In the same address space starting at $D000 the I/O mapping to the C64 chips take place. The Video Controller VIC-II, the SID and also both CIAs are simply accessed by reading and writing to memory adresses in that area. The 1000 bytes of Color RAM maps the positions in Screen RAM 1:1. This means you can define colors in any position of the 40x25 screen matrix. Of each Color RAM byte only the lower nibble is actually used so smart programmers can utilize another 512 bytes by using the higher nibble of each Color RAM byte for something different.  

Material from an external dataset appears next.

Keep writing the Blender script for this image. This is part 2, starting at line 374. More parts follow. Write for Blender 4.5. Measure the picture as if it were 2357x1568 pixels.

The i/O Map  - The memory area from  $D000 to $DFFF is pretty crowded

Summary

 

  • There is 64 Kbyte RAM...
  • ... plus 20 Kbyte ROM (Read Only) for BASIC, KERNEL and Character Generator ROM sharing address information with RAM
  • To read any byte in RAM which is "under ROM" you have to switch out the section of ROM which overlaps that particular RAM area. This ROM switching concept is the major difference between the 6510 CPU in the C64 and the 6502 CPU used in other 8Bit-Computers. The concept also allows many different memory configurations which can be optimized towards whatever use case needs to be taken care of.
  • The I/O chips are memory-mapped. You access features of SID, VIC-II etc by reading and writing to memory addresses.

Update June 14, 2014: In an earlier version I mistakenly assumed that there might be an additional 512 Bytes of spare bytes available due to the fact that Color RAM only uses one Nibble to set color information. As it turned out (thanks Csaba!), the Color RAM is organized as 1024x4 Bit Static RAM, so there is no High Nibble to access, hence, there is no spare RAM here.